### Source excerpt
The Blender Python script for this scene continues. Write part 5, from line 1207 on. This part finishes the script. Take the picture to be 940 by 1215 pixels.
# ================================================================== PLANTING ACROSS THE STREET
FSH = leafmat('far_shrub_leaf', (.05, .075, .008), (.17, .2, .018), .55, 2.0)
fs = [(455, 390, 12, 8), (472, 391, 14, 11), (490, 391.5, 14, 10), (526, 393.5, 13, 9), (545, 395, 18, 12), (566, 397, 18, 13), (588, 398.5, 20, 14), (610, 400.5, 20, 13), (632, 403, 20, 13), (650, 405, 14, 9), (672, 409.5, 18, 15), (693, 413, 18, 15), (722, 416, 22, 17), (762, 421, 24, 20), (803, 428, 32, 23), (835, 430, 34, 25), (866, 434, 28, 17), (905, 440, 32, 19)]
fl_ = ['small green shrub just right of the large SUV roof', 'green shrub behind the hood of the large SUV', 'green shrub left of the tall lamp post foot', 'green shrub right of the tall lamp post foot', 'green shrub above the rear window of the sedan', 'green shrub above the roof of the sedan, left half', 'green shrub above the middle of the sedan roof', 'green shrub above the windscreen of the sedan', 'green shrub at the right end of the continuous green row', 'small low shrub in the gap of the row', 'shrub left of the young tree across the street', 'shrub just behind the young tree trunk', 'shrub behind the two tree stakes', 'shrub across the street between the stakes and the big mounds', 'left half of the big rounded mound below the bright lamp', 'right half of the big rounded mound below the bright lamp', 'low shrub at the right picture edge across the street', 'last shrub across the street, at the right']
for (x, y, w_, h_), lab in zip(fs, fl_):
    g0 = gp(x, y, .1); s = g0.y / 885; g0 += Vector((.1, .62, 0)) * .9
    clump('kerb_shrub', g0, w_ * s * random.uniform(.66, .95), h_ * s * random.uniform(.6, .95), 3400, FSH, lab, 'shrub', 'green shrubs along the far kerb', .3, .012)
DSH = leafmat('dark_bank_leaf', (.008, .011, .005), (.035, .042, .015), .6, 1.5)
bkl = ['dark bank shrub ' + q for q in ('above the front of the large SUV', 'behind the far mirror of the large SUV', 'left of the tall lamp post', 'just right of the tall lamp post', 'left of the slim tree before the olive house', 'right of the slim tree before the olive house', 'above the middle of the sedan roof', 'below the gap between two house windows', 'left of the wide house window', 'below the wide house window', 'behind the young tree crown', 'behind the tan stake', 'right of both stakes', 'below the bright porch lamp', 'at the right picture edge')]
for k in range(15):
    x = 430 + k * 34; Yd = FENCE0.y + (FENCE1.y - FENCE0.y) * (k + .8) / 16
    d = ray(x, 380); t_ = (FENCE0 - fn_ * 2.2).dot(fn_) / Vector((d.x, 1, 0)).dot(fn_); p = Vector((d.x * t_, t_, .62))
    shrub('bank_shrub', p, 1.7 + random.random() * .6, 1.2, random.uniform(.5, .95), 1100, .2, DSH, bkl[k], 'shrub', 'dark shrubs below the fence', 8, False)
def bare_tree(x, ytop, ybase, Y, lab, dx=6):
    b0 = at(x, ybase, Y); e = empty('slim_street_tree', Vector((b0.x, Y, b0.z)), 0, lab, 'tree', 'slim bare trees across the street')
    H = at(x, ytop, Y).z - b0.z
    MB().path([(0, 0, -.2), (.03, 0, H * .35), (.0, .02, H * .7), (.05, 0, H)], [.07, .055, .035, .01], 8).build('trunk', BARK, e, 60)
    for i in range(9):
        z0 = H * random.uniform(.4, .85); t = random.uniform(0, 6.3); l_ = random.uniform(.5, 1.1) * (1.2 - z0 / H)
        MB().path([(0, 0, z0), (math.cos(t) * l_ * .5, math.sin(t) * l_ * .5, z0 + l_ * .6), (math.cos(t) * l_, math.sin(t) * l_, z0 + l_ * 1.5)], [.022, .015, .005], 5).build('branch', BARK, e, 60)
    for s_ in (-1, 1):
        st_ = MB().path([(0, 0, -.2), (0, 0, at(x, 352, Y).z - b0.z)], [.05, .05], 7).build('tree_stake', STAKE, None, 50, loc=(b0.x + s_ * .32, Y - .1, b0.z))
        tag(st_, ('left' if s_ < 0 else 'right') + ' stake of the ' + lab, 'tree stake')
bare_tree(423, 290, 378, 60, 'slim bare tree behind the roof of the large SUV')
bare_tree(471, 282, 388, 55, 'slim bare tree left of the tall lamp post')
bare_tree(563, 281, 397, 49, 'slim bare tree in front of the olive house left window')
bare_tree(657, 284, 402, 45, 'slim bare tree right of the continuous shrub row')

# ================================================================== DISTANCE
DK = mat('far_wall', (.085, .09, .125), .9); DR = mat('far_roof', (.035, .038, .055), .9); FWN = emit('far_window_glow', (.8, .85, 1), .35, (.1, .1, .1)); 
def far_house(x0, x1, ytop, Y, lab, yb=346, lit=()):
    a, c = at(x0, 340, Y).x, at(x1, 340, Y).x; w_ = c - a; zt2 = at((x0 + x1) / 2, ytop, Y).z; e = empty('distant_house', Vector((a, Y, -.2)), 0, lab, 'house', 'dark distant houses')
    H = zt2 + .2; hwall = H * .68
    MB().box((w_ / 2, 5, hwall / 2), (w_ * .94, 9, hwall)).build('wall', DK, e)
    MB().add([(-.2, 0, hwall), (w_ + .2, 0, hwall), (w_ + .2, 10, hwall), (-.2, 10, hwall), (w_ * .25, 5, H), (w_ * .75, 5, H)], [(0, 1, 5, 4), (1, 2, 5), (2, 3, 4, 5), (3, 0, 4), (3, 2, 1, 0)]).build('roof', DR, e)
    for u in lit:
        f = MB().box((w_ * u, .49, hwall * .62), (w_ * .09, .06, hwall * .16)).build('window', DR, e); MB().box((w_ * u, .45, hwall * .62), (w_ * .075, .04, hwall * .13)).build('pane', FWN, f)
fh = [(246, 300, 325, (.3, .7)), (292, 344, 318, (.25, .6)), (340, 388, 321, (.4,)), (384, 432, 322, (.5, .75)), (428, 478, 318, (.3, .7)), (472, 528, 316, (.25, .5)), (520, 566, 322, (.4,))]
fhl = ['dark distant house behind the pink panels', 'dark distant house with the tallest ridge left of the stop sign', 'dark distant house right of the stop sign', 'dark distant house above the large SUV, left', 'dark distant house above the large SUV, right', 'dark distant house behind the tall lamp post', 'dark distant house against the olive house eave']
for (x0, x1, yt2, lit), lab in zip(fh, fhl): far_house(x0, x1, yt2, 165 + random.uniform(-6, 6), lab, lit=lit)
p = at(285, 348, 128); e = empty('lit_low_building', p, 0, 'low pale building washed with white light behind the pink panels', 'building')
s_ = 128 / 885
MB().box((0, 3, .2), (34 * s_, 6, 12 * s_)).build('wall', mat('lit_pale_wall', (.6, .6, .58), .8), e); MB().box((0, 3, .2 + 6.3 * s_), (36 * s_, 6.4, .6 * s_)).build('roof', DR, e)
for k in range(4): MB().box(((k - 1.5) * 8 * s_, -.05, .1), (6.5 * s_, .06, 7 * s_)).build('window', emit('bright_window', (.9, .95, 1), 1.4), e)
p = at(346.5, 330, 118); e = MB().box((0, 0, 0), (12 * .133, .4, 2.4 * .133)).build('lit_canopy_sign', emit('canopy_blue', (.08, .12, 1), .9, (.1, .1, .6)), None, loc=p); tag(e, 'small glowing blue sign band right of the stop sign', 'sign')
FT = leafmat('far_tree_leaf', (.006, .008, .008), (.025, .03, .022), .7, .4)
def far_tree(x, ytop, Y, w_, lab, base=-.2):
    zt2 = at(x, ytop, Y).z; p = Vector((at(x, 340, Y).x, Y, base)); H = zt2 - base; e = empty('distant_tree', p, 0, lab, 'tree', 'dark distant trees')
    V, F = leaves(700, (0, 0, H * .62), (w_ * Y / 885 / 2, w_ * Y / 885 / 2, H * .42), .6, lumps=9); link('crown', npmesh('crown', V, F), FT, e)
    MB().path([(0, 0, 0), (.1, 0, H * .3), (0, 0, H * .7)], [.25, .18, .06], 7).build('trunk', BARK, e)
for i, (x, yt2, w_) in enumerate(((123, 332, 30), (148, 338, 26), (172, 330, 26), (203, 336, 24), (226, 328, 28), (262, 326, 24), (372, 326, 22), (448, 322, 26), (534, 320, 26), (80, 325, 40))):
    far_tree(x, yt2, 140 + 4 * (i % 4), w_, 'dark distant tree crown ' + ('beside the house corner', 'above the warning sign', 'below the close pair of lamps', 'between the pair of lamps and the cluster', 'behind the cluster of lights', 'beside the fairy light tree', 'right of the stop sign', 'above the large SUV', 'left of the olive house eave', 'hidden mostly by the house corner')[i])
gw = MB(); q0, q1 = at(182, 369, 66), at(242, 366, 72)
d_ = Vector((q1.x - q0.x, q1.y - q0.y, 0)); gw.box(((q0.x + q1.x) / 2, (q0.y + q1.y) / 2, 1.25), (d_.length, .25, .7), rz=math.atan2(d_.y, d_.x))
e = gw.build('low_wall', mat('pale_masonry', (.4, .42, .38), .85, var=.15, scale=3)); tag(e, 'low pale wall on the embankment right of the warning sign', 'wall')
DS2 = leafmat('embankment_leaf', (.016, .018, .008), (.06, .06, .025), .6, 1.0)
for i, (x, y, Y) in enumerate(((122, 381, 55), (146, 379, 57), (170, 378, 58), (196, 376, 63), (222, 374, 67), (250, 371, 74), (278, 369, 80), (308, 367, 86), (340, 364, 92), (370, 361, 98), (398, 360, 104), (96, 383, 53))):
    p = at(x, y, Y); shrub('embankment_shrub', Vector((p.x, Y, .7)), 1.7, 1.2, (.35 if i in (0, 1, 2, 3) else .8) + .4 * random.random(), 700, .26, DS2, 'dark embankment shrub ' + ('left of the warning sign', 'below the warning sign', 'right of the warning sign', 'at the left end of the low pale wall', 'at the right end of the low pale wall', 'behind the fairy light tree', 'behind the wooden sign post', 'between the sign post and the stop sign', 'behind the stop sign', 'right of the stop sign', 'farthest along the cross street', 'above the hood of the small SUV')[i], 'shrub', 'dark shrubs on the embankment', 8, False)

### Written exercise
Retype verbatim the lines that run from the line containing "shrub('bank_shrub', p, 1.7" to the line containing "bare_tree(657, 284, 402, 45, 'slim", both inclusive, and no others.

### The completed task
    shrub('bank_shrub', p, 1.7 + random.random() * .6, 1.2, random.uniform(.5, .95), 1100, .2, DSH, bkl[k], 'shrub', 'dark shrubs below the fence', 8, False)
def bare_tree(x, ytop, ybase, Y, lab, dx=6):
    b0 = at(x, ybase, Y); e = empty('slim_street_tree', Vector((b0.x, Y, b0.z)), 0, lab, 'tree', 'slim bare trees across the street')
    H = at(x, ytop, Y).z - b0.z
    MB().path([(0, 0, -.2), (.03, 0, H * .35), (.0, .02, H * .7), (.05, 0, H)], [.07, .055, .035, .01], 8).build('trunk', BARK, e, 60)
    for i in range(9):
        z0 = H * random.uniform(.4, .85); t = random.uniform(0, 6.3); l_ = random.uniform(.5, 1.1) * (1.2 - z0 / H)
        MB().path([(0, 0, z0), (math.cos(t) * l_ * .5, math.sin(t) * l_ * .5, z0 + l_ * .6), (math.cos(t) * l_, math.sin(t) * l_, z0 + l_ * 1.5)], [.022, .015, .005], 5).build('branch', BARK, e, 60)
    for s_ in (-1, 1):
        st_ = MB().path([(0, 0, -.2), (0, 0, at(x, 352, Y).z - b0.z)], [.05, .05], 7).build('tree_stake', STAKE, None, 50, loc=(b0.x + s_ * .32, Y - .1, b0.z))
        tag(st_, ('left' if s_ < 0 else 'right') + ' stake of the ' + lab, 'tree stake')
bare_tree(423, 290, 378, 60, 'slim bare tree behind the roof of the large SUV')
bare_tree(471, 282, 388, 55, 'slim bare tree left of the tall lamp post')
bare_tree(563, 281, 397, 49, 'slim bare tree in front of the olive house left window')
bare_tree(657, 284, 402, 45, 'slim bare tree right of the continuous shrub row')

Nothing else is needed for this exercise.